======== RECORD SET ========

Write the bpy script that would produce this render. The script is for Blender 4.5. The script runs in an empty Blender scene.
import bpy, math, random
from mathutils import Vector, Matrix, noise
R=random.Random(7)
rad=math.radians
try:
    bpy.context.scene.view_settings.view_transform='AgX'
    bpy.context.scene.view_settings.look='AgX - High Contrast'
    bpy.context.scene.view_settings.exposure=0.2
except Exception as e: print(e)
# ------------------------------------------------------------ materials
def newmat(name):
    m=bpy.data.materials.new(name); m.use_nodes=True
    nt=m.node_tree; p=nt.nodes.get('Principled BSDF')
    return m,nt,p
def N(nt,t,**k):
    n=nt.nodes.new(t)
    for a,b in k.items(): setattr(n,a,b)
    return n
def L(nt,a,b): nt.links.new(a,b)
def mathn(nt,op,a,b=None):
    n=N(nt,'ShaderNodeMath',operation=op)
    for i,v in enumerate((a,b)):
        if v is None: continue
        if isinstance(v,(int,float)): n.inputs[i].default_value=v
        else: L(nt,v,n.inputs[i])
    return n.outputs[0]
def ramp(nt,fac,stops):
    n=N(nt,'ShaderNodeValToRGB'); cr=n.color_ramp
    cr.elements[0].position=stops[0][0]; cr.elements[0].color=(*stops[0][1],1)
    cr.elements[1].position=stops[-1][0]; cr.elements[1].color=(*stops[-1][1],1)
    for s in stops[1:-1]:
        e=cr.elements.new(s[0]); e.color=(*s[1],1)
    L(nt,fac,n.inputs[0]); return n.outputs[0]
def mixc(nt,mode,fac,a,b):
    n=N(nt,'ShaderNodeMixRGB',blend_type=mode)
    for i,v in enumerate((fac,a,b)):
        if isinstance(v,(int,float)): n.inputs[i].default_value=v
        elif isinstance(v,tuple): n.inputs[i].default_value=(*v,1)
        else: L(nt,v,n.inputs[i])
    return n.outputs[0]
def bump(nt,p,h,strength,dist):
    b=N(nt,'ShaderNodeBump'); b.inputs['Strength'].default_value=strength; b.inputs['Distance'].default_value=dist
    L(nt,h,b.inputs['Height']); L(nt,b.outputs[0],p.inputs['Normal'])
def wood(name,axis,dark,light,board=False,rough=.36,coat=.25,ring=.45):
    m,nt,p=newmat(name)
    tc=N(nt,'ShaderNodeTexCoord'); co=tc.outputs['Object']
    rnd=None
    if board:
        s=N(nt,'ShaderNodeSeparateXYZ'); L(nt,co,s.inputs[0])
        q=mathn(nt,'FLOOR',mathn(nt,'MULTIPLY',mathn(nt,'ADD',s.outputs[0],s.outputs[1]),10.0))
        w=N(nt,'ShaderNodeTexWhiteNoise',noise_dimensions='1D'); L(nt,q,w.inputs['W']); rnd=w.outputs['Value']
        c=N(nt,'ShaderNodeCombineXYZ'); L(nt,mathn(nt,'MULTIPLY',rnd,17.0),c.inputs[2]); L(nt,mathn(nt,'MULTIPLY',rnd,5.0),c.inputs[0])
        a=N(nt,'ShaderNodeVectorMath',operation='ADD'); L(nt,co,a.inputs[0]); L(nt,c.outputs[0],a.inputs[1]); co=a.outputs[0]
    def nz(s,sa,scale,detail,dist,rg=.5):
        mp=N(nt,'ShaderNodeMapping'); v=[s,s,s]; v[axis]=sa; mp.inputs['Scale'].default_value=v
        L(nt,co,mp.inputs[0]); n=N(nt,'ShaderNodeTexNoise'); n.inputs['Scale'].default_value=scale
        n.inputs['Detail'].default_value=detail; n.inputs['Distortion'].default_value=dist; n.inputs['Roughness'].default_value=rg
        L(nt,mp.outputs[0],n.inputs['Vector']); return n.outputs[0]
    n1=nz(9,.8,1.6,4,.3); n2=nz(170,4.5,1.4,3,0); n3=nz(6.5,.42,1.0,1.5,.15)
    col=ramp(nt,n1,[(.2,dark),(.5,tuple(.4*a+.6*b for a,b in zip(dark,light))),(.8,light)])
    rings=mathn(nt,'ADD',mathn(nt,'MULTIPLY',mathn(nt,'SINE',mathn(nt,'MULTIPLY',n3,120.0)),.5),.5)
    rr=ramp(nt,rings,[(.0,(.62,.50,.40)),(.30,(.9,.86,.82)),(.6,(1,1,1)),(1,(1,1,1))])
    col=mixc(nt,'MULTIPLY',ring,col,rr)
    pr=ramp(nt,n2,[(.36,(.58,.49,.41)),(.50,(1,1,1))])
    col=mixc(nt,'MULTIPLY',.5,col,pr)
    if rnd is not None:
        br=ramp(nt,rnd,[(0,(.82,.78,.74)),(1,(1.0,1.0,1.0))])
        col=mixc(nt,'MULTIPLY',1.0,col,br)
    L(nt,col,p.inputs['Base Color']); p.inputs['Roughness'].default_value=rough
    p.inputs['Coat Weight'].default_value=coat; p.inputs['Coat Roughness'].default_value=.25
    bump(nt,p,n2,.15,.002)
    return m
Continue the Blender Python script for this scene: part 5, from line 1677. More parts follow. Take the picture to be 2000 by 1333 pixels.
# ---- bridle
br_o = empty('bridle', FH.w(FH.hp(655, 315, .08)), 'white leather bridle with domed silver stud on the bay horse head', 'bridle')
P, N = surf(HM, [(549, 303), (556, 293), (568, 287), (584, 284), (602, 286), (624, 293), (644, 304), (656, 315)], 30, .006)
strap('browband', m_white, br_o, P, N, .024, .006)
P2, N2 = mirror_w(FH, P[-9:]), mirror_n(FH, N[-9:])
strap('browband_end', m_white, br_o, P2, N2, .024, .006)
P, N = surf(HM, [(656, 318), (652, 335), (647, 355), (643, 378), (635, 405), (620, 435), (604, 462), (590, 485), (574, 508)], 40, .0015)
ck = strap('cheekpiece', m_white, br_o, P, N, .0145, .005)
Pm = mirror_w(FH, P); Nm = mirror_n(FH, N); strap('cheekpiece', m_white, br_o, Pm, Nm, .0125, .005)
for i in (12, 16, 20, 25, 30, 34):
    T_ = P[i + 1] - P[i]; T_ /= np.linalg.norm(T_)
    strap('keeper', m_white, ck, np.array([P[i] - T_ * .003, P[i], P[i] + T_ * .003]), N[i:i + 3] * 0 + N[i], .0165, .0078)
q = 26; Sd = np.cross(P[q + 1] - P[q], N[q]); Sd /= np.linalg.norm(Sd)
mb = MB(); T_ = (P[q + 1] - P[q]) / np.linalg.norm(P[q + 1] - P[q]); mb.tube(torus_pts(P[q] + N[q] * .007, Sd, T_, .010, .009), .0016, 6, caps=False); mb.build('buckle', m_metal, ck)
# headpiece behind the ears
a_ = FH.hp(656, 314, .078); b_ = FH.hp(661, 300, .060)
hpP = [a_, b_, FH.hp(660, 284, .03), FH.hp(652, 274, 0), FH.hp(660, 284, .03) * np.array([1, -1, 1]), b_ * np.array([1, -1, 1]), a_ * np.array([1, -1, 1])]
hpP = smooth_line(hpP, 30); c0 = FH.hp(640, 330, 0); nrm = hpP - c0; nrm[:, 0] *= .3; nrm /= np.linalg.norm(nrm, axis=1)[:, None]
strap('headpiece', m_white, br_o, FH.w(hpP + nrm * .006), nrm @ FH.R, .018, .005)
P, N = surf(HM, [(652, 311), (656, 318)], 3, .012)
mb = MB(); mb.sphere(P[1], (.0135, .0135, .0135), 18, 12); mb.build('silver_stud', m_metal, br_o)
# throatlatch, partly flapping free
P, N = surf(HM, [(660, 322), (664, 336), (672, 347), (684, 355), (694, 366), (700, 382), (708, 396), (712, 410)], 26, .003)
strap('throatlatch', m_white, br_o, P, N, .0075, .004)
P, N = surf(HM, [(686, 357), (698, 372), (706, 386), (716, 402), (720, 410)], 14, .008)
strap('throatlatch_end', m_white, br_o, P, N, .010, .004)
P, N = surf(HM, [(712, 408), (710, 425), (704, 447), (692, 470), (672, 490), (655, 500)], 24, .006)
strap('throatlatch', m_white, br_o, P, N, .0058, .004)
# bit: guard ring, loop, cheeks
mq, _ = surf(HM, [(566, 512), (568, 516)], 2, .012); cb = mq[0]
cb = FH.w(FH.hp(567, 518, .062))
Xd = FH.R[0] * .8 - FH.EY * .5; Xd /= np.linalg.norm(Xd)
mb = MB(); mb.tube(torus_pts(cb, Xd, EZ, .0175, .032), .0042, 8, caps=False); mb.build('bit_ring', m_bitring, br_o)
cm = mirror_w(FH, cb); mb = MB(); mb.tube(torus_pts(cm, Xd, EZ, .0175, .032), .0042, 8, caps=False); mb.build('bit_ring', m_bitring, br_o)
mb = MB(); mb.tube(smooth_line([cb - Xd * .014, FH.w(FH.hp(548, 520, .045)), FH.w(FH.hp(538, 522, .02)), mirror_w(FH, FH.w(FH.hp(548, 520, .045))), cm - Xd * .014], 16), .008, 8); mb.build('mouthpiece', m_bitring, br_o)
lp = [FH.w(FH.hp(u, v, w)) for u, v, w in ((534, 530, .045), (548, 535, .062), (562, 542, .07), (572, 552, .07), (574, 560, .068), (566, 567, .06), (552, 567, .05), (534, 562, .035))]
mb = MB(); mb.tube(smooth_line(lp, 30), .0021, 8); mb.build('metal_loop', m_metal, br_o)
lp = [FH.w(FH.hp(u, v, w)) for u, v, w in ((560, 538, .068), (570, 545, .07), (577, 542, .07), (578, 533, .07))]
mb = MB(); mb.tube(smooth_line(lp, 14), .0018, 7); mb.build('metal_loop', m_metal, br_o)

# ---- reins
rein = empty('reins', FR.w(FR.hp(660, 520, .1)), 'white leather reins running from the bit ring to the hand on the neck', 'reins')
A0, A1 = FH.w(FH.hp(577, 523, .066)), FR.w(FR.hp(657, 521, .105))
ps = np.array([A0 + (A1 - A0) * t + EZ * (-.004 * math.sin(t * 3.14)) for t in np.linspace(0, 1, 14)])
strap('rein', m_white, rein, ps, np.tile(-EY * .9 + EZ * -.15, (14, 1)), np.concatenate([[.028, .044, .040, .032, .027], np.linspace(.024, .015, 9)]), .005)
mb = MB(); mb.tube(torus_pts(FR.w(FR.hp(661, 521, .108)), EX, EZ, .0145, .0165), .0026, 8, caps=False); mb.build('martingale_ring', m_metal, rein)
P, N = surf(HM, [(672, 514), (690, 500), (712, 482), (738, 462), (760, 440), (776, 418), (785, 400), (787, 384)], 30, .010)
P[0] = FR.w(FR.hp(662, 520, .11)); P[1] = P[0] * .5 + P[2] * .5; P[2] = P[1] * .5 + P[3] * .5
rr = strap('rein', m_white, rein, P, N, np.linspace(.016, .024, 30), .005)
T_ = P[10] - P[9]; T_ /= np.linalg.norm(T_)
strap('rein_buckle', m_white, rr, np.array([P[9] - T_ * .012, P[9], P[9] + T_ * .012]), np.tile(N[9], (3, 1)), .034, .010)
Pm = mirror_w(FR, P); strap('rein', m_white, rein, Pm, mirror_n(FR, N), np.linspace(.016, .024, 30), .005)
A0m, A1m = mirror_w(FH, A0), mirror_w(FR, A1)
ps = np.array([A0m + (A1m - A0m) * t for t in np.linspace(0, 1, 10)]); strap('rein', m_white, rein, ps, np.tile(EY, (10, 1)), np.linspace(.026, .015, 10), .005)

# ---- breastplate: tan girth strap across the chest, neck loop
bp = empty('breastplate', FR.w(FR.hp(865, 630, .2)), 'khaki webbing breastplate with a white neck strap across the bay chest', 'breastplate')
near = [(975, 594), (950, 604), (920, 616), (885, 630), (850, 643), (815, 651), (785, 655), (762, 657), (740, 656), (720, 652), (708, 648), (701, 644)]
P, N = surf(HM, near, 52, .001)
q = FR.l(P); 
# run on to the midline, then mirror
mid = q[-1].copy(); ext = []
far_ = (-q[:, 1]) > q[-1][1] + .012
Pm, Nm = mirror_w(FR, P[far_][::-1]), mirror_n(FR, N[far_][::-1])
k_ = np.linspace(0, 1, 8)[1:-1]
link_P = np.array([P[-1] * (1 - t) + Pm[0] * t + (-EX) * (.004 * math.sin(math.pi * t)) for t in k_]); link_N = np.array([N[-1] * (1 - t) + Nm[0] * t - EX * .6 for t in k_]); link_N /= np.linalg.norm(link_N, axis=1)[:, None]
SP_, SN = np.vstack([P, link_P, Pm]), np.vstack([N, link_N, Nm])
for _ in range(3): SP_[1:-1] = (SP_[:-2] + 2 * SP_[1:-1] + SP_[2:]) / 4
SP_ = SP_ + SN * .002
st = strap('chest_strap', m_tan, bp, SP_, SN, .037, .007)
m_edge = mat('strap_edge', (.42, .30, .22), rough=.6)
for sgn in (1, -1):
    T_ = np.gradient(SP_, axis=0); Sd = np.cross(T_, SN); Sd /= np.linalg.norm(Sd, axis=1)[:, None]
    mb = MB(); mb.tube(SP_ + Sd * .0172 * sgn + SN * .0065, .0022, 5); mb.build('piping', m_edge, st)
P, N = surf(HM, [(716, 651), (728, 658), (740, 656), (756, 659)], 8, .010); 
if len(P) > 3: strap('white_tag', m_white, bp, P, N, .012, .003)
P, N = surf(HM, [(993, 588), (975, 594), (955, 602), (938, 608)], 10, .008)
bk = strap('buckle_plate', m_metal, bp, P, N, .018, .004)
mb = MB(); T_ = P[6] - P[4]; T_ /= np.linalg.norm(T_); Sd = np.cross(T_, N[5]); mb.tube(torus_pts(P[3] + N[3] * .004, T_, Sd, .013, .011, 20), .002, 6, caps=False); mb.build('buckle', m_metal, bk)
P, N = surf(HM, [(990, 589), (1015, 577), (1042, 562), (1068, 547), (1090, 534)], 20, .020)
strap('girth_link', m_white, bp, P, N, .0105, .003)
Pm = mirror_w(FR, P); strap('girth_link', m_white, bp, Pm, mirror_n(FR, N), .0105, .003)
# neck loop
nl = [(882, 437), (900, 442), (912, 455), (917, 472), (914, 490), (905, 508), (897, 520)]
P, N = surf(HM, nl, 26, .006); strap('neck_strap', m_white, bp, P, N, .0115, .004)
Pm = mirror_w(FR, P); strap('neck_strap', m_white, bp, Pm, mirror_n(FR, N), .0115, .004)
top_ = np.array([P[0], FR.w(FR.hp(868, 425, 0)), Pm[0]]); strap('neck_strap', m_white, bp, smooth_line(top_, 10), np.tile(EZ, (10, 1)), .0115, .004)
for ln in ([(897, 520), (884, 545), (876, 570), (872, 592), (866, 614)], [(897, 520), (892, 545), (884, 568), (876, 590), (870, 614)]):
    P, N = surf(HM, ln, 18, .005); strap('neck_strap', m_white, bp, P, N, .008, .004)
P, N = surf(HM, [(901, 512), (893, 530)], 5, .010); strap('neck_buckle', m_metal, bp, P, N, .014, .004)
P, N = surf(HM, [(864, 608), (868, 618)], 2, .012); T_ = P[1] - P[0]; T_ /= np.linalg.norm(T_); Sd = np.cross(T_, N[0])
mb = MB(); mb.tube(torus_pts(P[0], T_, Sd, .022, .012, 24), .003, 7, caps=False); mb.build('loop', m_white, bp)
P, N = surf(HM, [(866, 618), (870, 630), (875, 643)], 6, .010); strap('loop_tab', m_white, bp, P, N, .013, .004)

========

> WHAT IS REQUIRED: Search the records for the word "Blender" and copy every line where it occurs.

> EXERCISE ANSWER:
Write the bpy script that would produce this render. The script is for Blender 4.5. The script runs in an empty Blender scene.
Continue the Blender Python script for this scene: part 5, from line 1677. More parts follow. Take the picture to be 2000 by 1333 pixels.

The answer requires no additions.